What the revision does:
– Adds new grounds for suspension—including human rights violations and visa policy misalignment
– Lowers thresholds for action
– Allows partial suspensions by passport type
– Speeds up procedures
Plain-language implication:
– The time between a warning and real consequences could now be shorter for partner countries.
Practical impact on travelers and next steps
For travelers who rely on visa-free travel for short visits—family, students, or couples maintaining long-distance relationships—these reports can feel distant until airlines or consulates start enforcing new rules.

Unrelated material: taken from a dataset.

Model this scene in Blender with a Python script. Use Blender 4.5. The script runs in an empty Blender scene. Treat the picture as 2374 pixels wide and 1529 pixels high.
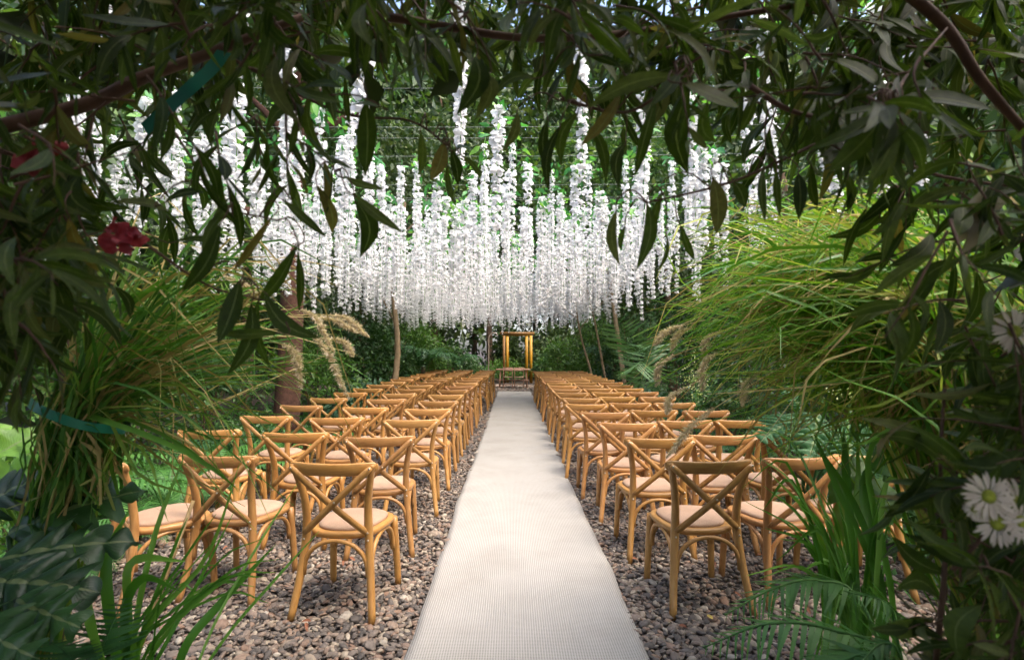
import bpy, math, random
import numpy as np
from mathutils import Vector, Matrix
R = math.radians
random.seed(7)
rng = np.random.default_rng(11)
sc = bpy.context.scene
col = sc.collection

# ------------------------------------------------------------------ camera
FPX, CX, CY, CAMH, HOR = 1250.0, 1187.0, 764.5, 1.52, 811.0
PITCH = math.atan((HOR - CY) / FPX)
cam_d = bpy.data.cameras.new('camera')
cam = bpy.data.objects.new('camera', cam_d); col.objects.link(cam)
cam.location = (0, 0, CAMH)
cam.rotation_euler = (R(90) + PITCH, 0, 0)
cam_d.sensor_width = 36; cam_d.lens = 36 * FPX / 2374
cam_d.clip_start = 0.02; cam_d.clip_end = 2000
cam_d.dof.use_dof = True; cam_d.dof.focus_distance = 4.2; cam_d.dof.aperture_fstop = 3.4
sc.camera = cam

# ------------------------------------------------------------------ sky, sun, exposure
SUN_EL, SUN_AZ = R(60), R(125)          # azimuth clockwise from +Y
w = bpy.data.worlds.new('World'); sc.world = w; w.use_nodes = True
nt = w.node_tree; bg = nt.nodes['Background']
sky = nt.nodes.new('ShaderNodeTexSky'); sky.sky_type = 'NISHITA'; sky.sun_disc = False
sky.sun_elevation = SUN_EL; sky.sun_rotation = SUN_AZ
sky.dust_density = 4.0; sky.ozone_density = 0.4; sky.air_density = 0.8
nt.links.new(sky.outputs[0], bg.inputs[0]); bg.inputs[1].default_value = 0.15
sun_d = bpy.data.lights.new('sun', 'SUN'); sun_d.energy = 0.75; sun_d.angle = R(55); sun_d.color = (1, .95, .87)
sun = bpy.data.objects.new('sun', sun_d); col.objects.link(sun)
sdir = Vector((math.sin(SUN_AZ) * math.cos(SUN_EL), math.cos(SUN_AZ) * math.cos(SUN_EL), math.sin(SUN_EL)))
sun.rotation_euler = sdir.to_track_quat('Z', 'Y').to_euler()
sun.location = sdir * 60
vs = sc.view_settings
sc.display_settings.display_device = 'sRGB'
vs.view_transform = 'Standard'; vs.look = 'None'; vs.gamma = 1.0; vs.use_curve_mapping = False
vs.exposure = 2.2
try: vs.use_white_balance = True; vs.white_balance_temperature = 6620
except Exception: pass
cy = sc.cycles
cy.use_denoising = True
try: cy.denoiser = 'OPENIMAGEDENOISE'
except Exception: pass
cy.use_adaptive_sampling = True; cy.adaptive_threshold = 0.03
cy.max_bounces = 6; cy.diffuse_bounces = 5; cy.glossy_bounces = 1; cy.transmission_bounces = 4; cy.transparent_max_bounces = 4
cy.caustics_reflective = False; cy.caustics_refractive = False
cy.sample_clamp_indirect = 6.0

# ------------------------------------------------------------------ helpers
CP, SP = math.cos(PITCH), math.sin(PITCH)
def P(px, py, d):
    """place at depth d (metres ahead) on the sight line of a photograph pixel"""
    a, b = (px - CX) / FPX, (CY - py) / FPX
    fy, fz = CP - b * SP, SP + b * CP
    t = d / fy
    return np.array((a * t, d, CAMH + fz * t))

def mk(name, V, F, mat=None, smooth=False, UV=None):
    """F: list of (M,k) int arrays; UV: per-vertex (N,2)"""
    V = np.asarray(V, dtype=np.float32).reshape(-1, 3)
    if isinstance(F, np.ndarray): F = [F]
    F = [np.asarray(f, dtype=np.int32) for f in F if len(f)]
    me = bpy.data.meshes.new(name)
    loops = np.concatenate([f.ravel() for f in F]); tot = np.concatenate([np.full(len(f), f.shape[1], np.int32) for f in F])
    st = np.concatenate(([0], np.cumsum(tot)[:-1])).astype(np.int32)
    me.vertices.add(len(V)); me.vertices.foreach_set('co', V.ravel())
    me.loops.add(len(loops)); me.loops.foreach_set('vertex_index', loops)
    me.polygons.add(len(tot)); me.polygons.foreach_set('loop_start', st)
    try: me.polygons.foreach_set('loop_total', tot)
    except Exception: pass
    if smooth: me.polygons.foreach_set('use_smooth', np.ones(len(tot), dtype=bool))
    if UV is not None:
        ul = me.uv_layers.new(name='UVMap')
        ul.data.foreach_set('uv', np.asarray(UV, np.float32)[loops].ravel())
    me.update(calc_edges=True)
    if mat: me.materials.append(mat)
    return me

def rep(tv, tf, M, O):
    """replicate template verts/faces with matrices M (n,3,3) and offsets O (n,3)"""
    tv = np.asarray(tv); n = len(O)
    V = np.einsum('nij,vj->nvi', M, tv) + O[:, None, :]
    F = (tf[None] + (np.arange(n) * len(tv))[:, None, None]).reshape(-1, tf.shape[1])
    return V.reshape(-1, 3), F

class MB:
    def __init__(s): s.V, s.F, s.U, s.n = [], [], [], 0
    def add(s, V, F, UV=None):
        V = np.asarray(V, float).reshape(-1, 3)
        if isinstance(F, np.ndarray): F = [F]
        for f in F: s.F.append(np.asarray(f) + s.n)
        s.V.append(V); s.n += len(V)
        s.U.append(np.zeros((len(V), 2)) if UV is None else np.asarray(UV))
        return s
    def mesh(s, name, mat, smooth=True, uv=False):
        return mk(name, np.concatenate(s.V), s.F, mat, smooth, np.concatenate(s.U) if uv else None)

def box(mb, c, s, rot=None):
    x, y, z = np.array(s) / 2
    v = np.array([[-x,-y,-z],[x,-y,-z],[x,y,-z],[-x,y,-z],[-x,-y,z],[x,-y,z],[x,y,z],[-x,y,z]])
    if rot is not None: v = v @ np.array(rot).T
    mb.add(v + np.array(c), np.array([[0,3,2,1],[4,5,6,7],[0,1,5,4],[1,2,6,5],[2,3,7,6],[3,0,4,7]]))
    return mb

def tube(mb, pts, rad, n=8, caps=True):
    pts = np.asarray(pts, float); k = len(pts); rad = np.broadcast_to(np.asarray(rad, float), (k,))
    T = np.gradient(pts, axis=0); T /= np.linalg.norm(T, axis=1)[:, None] + 1e-9
    ref = np.array([0, 0, 1.]) if abs(T[0][2]) < .8 else np.array([1., 0, 0])
    a = np.arange(n) / n * 2 * math.pi; V = []
    for i in range(k):
        u = np.cross(T[i], ref); u /= np.linalg.norm(u) + 1e-9; v = np.cross(u, T[i]); ref = v if i else v
        V.append(pts[i] + rad[i] * (np.cos(a)[:, None] * u + np.sin(a)[:, None] * v))
    V = np.concatenate(V)
    F = [[i*n+j, i*n+(j+1) % n, (i+1)*n+(j+1) % n, (i+1)*n+j] for i in range(k-1) for j in range(n)]
    Fs = [np.array(F)[:, ::-1]]
    if caps: Fs.append(np.array([list(range(n))])); Fs.append(np.array([list(range((k-1)*n, k*n))[::-1]]))
    mb.add(V, Fs); return mb

def spline(pts, n):
    """Catmull-Rom through pts"""
    pts = np.asarray(pts, float)
    p = np.concatenate(([2*pts[0]-pts[1]], pts, [2*pts[-1]-pts[-2]]))
    out = []
    for s in np.linspace(0, len(pts)-1, n):
        i = min(int(s), len(pts)-2); t = s - i
        a, b, c, d = p[i], p[i+1], p[i+2], p[i+3]
        out.append(.5*((2*b)+(-a+c)*t+(2*a-5*b+4*c-d)*t*t+(-a+3*b-3*c+d)*t**3))
    return np.array(out)

def unit(v): v = np.asarray(v, float); return v / (np.linalg.norm(v, axis=-1, keepdims=True) + 1e-9)
def frames(d, up, sx, sy=None, sz=None):
    """columns x,y,z: y along d, z near up"""
    y = unit(d); z = up - (up * y).sum(-1, keepdims=True) * y; z = unit(z); x = np.cross(y, z)
    sy = sx if sy is None else sy; sz = sx if sz is None else sz
    f = lambda s: np.broadcast_to(np.asarray(s, float), (len(y),))[:, None]
    return np.stack([x * f(sx), y * f(sy), z * f(sz)], axis=-1)

def leaf_t(width=.26, seg=6, curl=.18, fold=.25, sickle=0., peak=.45, wav=0., seed=0, lob=0.):
    """leaf of length 1 along +Y; three verts across"""
    r = np.random.default_rng(seed); V, U = [], []
    for i in range(seg + 1):
        t = i / seg
        wd = width * .5 * (math.sin(math.pi * t ** (math.log(.5) / math.log(peak))) ** .85 if 0 < t < 1 else .02)
        wd *= 1 + lob * math.sin(t * 19 + seed * 1.7)
        z = -curl * t * t; x = sickle * math.sin(t * math.pi) ; wv = wav * math.sin(t * 17 + seed)
        V += [(x - wd, t, z + fold * wd + wv * wd), (x, t, z), (x + wd, t, z + fold * wd - wv * wd)]
        U += [(0, t), (.5, t), (1, t)]
    F = []
    for i in range(seg):
        a = i * 3
        F += [[a, a+1, a+4, a+3], [a+1, a+2, a+5, a+4]]
    return np.array(V), np.array(F), np.array(U)

# ------------------------------------------------------------------ materials
def base_mat(name):
    m = bpy.data.materials.new(name); m.use_nodes = True
    t = m.node_tree; return m, t, t.nodes['Principled BSDF'], t.nodes['Material Output']
def N(t, typ, **kw):
    n = t.nodes.new(typ)
    for k, v in kw.items(): setattr(n, k, v)
    return n
def math_n(t, op, a, b=None):
    n = N(t, 'ShaderNodeMath', operation=op)
    for i, x in enumerate((a, b)):
        if x is None: continue
        if isinstance(x, (int, float)): n.inputs[i].default_value = x
        else: t.links.new(x, n.inputs[i])
    return n.outputs[0]
def rnd(t):
    g = N(t, 'ShaderNodeNewGeometry'); o = N(t, 'ShaderNodeObjectInfo')
    return math_n(t, 'FRACT', math_n(t, 'ADD', g.outputs['Random Per Island'], o.outputs['Random']))
def ramp(t, fac, stops):
    r = N(t, 'ShaderNodeValToRGB'); e = r.color_ramp.elements
    while len(e) < len(stops): e.new(.5)
    for i, (p, c) in enumerate(stops): e[i].position = p; e[i].color = (*c, 1)
    t.links.new(fac, r.inputs[0]); return r.outputs[0]
def noise(t, scale, detail=3, vec=None, rough=.6, kind='Object'):
    c = N(t, 'ShaderNodeTexCoord'); n = N(t, 'ShaderNodeTexNoise')
    n.inputs['Scale'].default_value = scale; n.inputs['Detail'].default_value = detail; n.inputs['Roughness'].default_value = rough
    t.links.new(vec if vec is not None else c.outputs[kind], n.inputs['Vector']); return n.outputs[0]
def mixc(t, fac, a, b, mode='MIX'):
    n = N(t, 'ShaderNodeMix', data_type='RGBA', blend_type=mode)
    for s, x in ((0, fac), (6, a), (7, b)):
        if isinstance(x, (int, float)): n.inputs[s].default_value = x
        elif isinstance(x, tuple): n.inputs[s].default_value = (*x, 1)
        else: t.links.new(x, n.inputs[s])
    return n.outputs[2]
def bump(t, b, h, strength=.3, dist=.01):
    n = N(t, 'ShaderNodeBump'); n.inputs['Strength'].default_value = strength; n.inputs['Distance'].default_value = dist
    t.links.new(h, n.inputs['Height']); t.links.new(n.outputs[0], b.inputs['Normal']); return n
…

The Commission urges partner countries to fix problems quickly to avoid Article 8 triggers that could reimpose visa requirements. It will review the situation again in 12 months.
For those wanting the legal details:
– The Staff Working Document contains country data.
– The legal backbone is available in Regulation (EU) 2018/1806 on EUR-Lex: https://eur-lex.europa.eu/eli/reg/2018/1806/oj
According to analysis by VisaVerge.com, the December 30, 2025 start date for the revised mechanism makes early 2026 a sensitive period, because partner countries facing warnings may have less room to delay fixes once the faster rules are live.
The European Commission’s December 2025 report warns that visa-free travel depends on continuous alignment with EU migration, security, and human rights standards. While cooperation with agencies like Frontex is praised, high volumes of unfounded asylum claims and ‘side-door’ entry risks remain problematic. Georgia is specifically flagged for systemic backsliding. New rules starting late 2025 enable faster, more targeted suspensions to protect the integrity of the Schengen zone.